Album | David John Morris – Monastic Love Songs

David John Morris was asked to give up his guitar for nine months in order to enter Nova Scotia’s Gampo Abbey, which actually resulted in the creation of Monastic Love Songs. Along the way he had to work, study and meditate with the Buddhist monks. Naturally, while he was there, he had to give up drugs, alcohol, and sex. For the first eight months, he learned much about himself and the duality that exists between the monk and the musician who reside in the same body but are consciously kept separate.

In the last month he requested a guitar. Granting that request, the stipulation was that he was only able to use it for a single hour a day. Yet within that framework songs started to spill out. As a picture of that time, the nine original songs, along with a cover of ‘Rosemary Lane’, provide us with a look inside a man and a lifestyle that few can imagine.
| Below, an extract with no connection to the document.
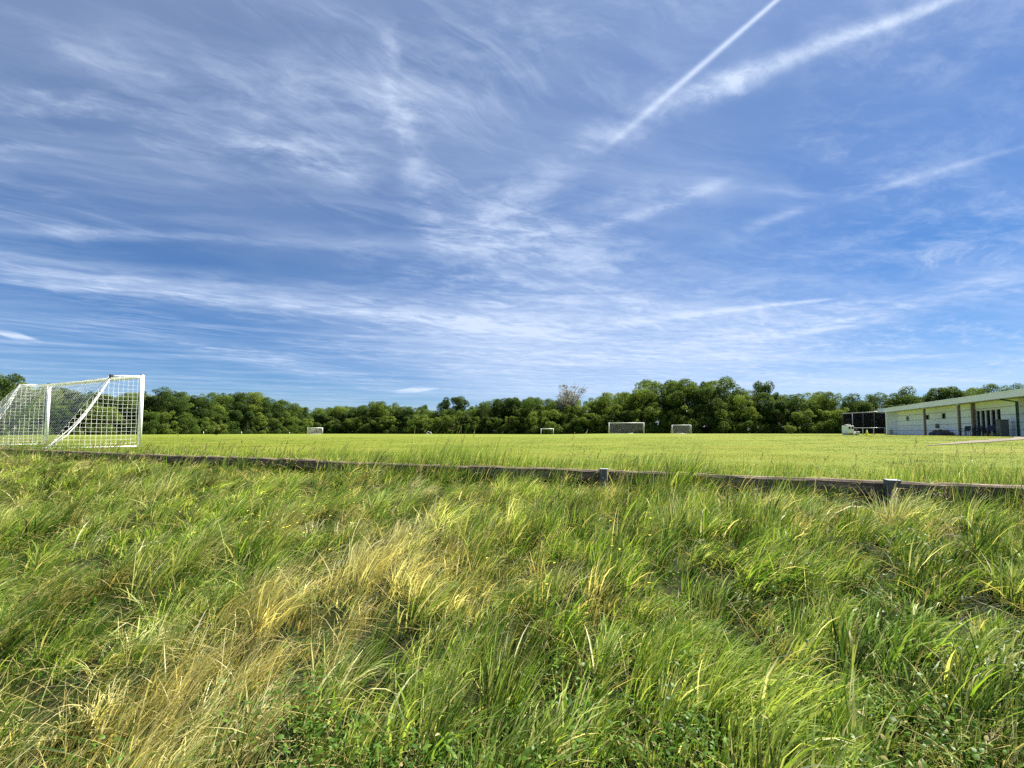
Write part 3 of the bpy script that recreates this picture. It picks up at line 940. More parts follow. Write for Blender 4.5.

The album’s title is like much of this work is autobiographical. Morris somewhat slyly relates, “The title is a bit tongue-in-cheek, but I did fall in love when I was there… Just I fell in love celibately.” He also admits, “Having said all this, I gave up my robes and I was back on dating apps pretty quickly! But at the time it was cathartic to be able to explore emotional intimacy in that way.” 

There was a lot to learn at Gampo Abbey. ‘Steadfast’ relates a tale of learning to accept the humanity and love a person who you actually don’t like very much. It’s just another form of the dualism he learned about. “I realised you can definitely love someone without really liking them. You can find them difficult, annoying, stronger words than that, but when you’re living there and you can’t escape, you just have to acknowledge their humanity.”

At the other end of the scale, ‘Purple Gold’ tells the tale of first love, “listening to REM/ One earphone each”. There’s a perfection to that moment, one never to be recaptured. It’s set to the strum of an acoustic guitar with an electric added halfway through. A sense of inner peace inhabits ‘Rhododendron’. An acoustic guitar sets the scene as Morris sees the flower and is touched by the notion, “I’ve been taking/ now I’ll learn to give.”

Closing the album, ‘Inner Smile’ was written originally as a poem of thanks to the monastery’s tai chi teacher. Like so many of these pieces, the thread binding them all together is love: love for one’s self, love for one’s fellow man, love for the practice of Buddhism. Amazingly, Monastic Love Songs was recorded in a single day, proving that these songs, fertilised in the mind of David John Morris simply had to get out.